Od najazdu Rosji na Ukrainę Big Techy starają się włączyć w pomoc dla walczących Ukraińców. W tym gronie jest także Microsoft, który m.in. opublikował raport mówiący o tym, że hakerzy działający na zlecenie rosyjskiego rządu przeprowadzili wiele operacji cybernetycznych przeciwko Ukrainie, których zadaniem było wspieranie ataku zbrojnego i internetowych kampanii propagandowych
Udokumentować zbrodnie
Teraz okazuje się, że współpraca Microsoftu i ukraińskiego rządu nabrała nowego wymiaru. Wicepremier Ukrainy i minister ds. transformacji cyfrowej Mychajło Fedorow ogłosił, że Microsoft pomoże Kijowowi w dokumentowaniu zbrodni wojennych i zniszczeń dokonanych przez wojska rosyjskie.

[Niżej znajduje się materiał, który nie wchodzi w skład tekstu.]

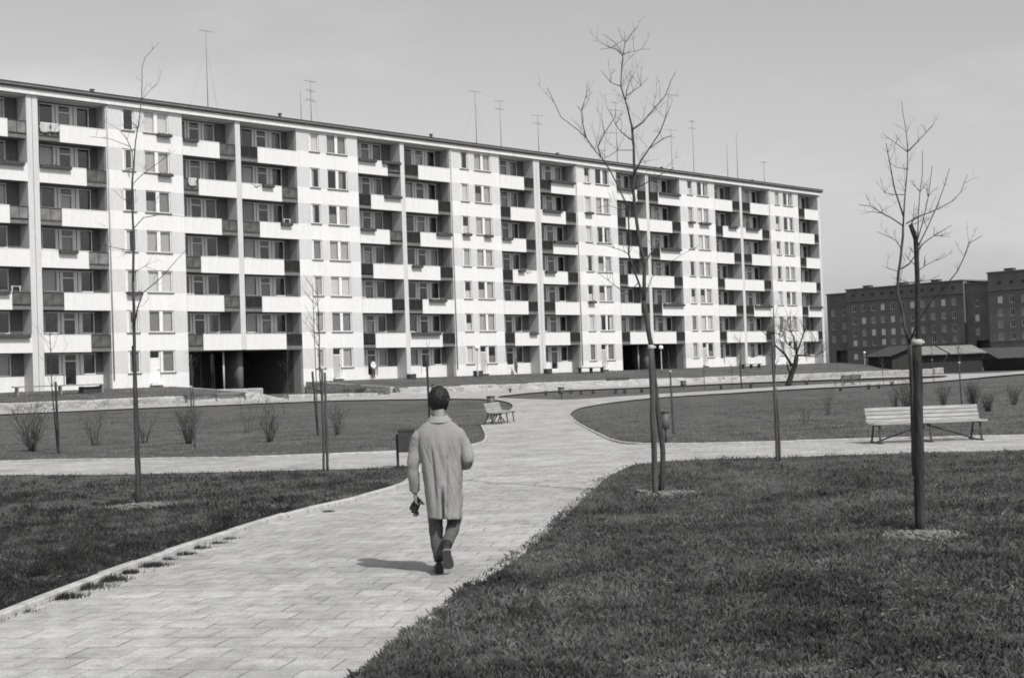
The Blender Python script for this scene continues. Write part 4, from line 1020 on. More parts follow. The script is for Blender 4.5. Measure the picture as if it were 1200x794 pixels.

Na swoim oficjalnym koncie na Twitterze Fedorow powiedział, że amerykański gigant w dziedzinie oprogramowania pomoże także ukraińskiemu przemysłowi cyfrowemu w procesie odbudowy.

Na razie nie ma żadnych bliższych informacji jaką postać ma przybrać wsparcie amerykańskiego Big Techu w zakresie dokumentacji zbrodni i odbudowy infrastruktury Ukrainy.
Fedorow ogłosił także, że Xbox zostanie oficjalnie uruchomiony na Ukrainie, a konsole będą teraz obsługiwane przez sklep i serwis w języku ukraińskim. Do tych ustaleń doszło podczas spotkania pomiędzy Fedorowem, a prezesem Microsoftu Bradem Smithem podczas Forum Ekonomicznego w Davos w Szwajcarii.
Ukraiński polityk zaznaczył, że Ukraina od dawna współpracuje z Microsoftem, a producent oprogramowania aktywnie wspiera ten rozdarty wojną kraj. Fedorow stwierdził również, że Microsoft do końca 2022 r. będzie świadczył darmowe usługi w chmurze dla Ukrainy. W marcu br. Microsoft przeznaczył ponad 35 mln dol. na wsparcie pomocy humanitarnej dla Ukraińców.